Although her daughters became better-known, Joan Bridge Baez remained a lifelong anti-war activist, often demonstrating alongside them and Martin Luther King Jr, during the American civil rights campaign of the 1960s.

On a visit to Scotland last year during a UK tour in which she sang at Glasgow's Royal Concert Hall, Joan Baez said in an interview: "My mom left Scotland when she was an infant. When I arrived in Scotland, I called her to ask about her father, my grandfather, and his being a minister who had preached somewhere in Edinburgh. She said: 'Oh, yes, it's a little church at the bottom of what I think is called Princes Street.' So I went from the top of Princes Street and walked down," the singer went on. "When I hit the bottom, there was this giant cathedral. I called home again and my mother said: 'Oh, yes, that's where Daddy preached.' It turned out it was the early 19th Century St John's Episcopal Church with its Gothic towers and spires."

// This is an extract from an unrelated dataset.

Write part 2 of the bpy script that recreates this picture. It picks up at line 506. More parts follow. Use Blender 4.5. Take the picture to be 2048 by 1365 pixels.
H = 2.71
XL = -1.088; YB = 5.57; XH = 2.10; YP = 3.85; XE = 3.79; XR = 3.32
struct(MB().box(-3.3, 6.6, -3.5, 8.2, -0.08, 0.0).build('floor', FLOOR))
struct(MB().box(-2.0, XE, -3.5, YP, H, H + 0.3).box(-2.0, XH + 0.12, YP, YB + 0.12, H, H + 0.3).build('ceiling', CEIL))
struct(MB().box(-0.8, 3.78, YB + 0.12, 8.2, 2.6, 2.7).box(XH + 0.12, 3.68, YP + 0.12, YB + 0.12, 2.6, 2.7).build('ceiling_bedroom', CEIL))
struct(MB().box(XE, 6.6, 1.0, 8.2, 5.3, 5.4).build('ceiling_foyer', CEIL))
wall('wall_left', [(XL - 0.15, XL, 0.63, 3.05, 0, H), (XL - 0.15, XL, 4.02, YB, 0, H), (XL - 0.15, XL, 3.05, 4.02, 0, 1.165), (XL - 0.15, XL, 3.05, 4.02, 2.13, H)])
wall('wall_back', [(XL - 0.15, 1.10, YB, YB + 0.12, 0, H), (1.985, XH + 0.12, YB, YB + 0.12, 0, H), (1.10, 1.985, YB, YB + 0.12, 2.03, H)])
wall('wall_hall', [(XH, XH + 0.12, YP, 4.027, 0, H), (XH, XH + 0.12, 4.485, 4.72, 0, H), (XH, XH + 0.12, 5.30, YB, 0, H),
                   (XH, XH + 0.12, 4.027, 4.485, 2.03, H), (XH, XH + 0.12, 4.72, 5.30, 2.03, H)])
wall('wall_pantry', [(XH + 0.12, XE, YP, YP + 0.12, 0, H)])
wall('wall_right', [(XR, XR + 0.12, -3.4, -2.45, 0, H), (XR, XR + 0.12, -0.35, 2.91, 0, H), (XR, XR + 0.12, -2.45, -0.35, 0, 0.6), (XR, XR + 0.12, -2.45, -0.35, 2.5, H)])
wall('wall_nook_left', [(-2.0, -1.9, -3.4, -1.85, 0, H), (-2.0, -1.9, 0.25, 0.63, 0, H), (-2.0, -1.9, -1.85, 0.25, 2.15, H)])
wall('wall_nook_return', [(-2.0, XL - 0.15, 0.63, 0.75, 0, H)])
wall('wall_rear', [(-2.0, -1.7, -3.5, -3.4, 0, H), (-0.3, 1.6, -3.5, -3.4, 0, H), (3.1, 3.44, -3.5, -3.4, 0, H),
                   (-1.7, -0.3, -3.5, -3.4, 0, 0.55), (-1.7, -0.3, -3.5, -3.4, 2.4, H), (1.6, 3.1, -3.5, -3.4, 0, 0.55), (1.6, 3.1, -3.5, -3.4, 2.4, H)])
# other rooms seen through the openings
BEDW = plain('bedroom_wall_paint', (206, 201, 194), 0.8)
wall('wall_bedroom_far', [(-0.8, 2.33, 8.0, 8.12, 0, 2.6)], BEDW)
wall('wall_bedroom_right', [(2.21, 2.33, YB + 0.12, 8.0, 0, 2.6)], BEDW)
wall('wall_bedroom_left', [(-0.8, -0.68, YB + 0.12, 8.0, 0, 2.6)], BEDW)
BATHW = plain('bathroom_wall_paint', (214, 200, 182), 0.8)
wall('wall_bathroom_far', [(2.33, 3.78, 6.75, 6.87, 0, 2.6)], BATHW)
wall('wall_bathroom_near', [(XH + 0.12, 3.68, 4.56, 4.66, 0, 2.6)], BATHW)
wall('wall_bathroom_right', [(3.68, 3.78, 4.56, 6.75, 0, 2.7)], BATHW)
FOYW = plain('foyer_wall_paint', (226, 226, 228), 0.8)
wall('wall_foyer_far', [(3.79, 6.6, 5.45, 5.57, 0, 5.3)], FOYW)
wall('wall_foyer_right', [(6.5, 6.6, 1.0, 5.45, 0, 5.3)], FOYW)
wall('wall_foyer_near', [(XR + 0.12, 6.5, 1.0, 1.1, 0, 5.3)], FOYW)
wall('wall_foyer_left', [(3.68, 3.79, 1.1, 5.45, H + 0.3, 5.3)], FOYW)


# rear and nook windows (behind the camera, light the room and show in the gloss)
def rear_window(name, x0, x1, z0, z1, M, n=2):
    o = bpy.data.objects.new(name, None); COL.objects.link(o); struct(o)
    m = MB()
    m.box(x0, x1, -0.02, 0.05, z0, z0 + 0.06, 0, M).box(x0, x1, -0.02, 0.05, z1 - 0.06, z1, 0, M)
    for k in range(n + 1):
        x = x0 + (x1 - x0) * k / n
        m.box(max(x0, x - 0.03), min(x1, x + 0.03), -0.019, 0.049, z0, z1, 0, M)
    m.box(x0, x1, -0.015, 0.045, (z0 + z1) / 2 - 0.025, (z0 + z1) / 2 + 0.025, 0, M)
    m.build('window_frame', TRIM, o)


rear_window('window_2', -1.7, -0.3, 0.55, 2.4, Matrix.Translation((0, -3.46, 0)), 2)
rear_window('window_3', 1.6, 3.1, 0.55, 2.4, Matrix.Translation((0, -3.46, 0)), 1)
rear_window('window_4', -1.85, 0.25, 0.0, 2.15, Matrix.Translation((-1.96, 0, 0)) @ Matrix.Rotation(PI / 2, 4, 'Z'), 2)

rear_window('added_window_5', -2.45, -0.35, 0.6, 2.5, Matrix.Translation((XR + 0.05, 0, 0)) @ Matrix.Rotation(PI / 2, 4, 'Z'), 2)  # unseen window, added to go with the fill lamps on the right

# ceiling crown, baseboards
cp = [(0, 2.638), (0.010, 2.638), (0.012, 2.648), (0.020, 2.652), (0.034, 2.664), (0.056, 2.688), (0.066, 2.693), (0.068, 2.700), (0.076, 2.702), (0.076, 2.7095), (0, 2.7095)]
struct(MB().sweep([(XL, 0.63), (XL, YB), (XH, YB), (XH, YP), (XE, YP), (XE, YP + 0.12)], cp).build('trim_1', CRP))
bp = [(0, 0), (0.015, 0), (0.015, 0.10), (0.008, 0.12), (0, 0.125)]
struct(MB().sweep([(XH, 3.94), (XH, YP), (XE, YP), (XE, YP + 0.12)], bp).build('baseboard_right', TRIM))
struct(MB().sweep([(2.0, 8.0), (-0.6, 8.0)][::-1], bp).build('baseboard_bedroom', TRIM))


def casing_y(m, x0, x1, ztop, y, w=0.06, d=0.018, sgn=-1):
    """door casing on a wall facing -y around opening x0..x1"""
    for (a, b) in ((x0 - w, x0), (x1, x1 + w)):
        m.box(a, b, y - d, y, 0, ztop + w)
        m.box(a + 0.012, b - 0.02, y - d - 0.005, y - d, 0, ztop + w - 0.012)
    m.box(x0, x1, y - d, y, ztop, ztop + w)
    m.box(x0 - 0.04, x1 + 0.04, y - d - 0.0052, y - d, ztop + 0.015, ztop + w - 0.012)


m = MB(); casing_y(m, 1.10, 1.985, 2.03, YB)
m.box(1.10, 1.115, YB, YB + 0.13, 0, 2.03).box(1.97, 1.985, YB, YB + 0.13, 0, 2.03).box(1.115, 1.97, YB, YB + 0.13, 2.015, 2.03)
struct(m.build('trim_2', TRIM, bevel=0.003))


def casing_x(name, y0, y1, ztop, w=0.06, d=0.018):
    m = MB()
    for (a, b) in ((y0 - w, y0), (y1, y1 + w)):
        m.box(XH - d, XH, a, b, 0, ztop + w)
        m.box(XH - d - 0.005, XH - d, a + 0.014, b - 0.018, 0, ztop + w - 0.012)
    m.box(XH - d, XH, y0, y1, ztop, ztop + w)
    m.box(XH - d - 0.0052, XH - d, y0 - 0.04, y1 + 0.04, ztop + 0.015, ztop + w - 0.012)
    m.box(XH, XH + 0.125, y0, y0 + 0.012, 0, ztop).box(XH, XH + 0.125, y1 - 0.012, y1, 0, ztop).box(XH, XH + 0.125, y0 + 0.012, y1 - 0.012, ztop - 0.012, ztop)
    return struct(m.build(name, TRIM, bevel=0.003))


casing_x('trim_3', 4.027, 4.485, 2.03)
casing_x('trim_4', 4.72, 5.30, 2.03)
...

Joan the singer also recalled her mother having supernatural experiences during their visits to a Scottish castle. "Maybe that's a Scots thing," Joan said. "In the morning, my mom asked me if I'd been all right during the night. When I said I was fine, she asked why I had been knocking on the wall. I wasn't knocking but my mother tends to get more visitations than most people."

Shortly before she died, Joan Bridge Baez wrote the following: "When I join the Heavenly band ... friends who want to celebrate my new adventure, please gather round.

"Don't grieve, for it's only a worn-out body that's leaving and the memory of any sad times goes with it. The good memories are in my spirit and my spirit is with you today. I'm in your midst, for there's nothing more valuable to me than to be with you, my beloved family and my gracious friends. Take a moment for silence and wish me well. I'll hear you. Then make the bottles pop. You know I love champagne almost as much as I love you! Big Joan."

Joan Bridge Baez's husband Albert died in 2007. Her youngest daughter Mimi died in 2001.

She is survived by her daughters Joan and Pauline, two grandsons including Gabe who now plays drums on tour as back-up to his mother, one granddaughter and one great granddaughter, Jasmine.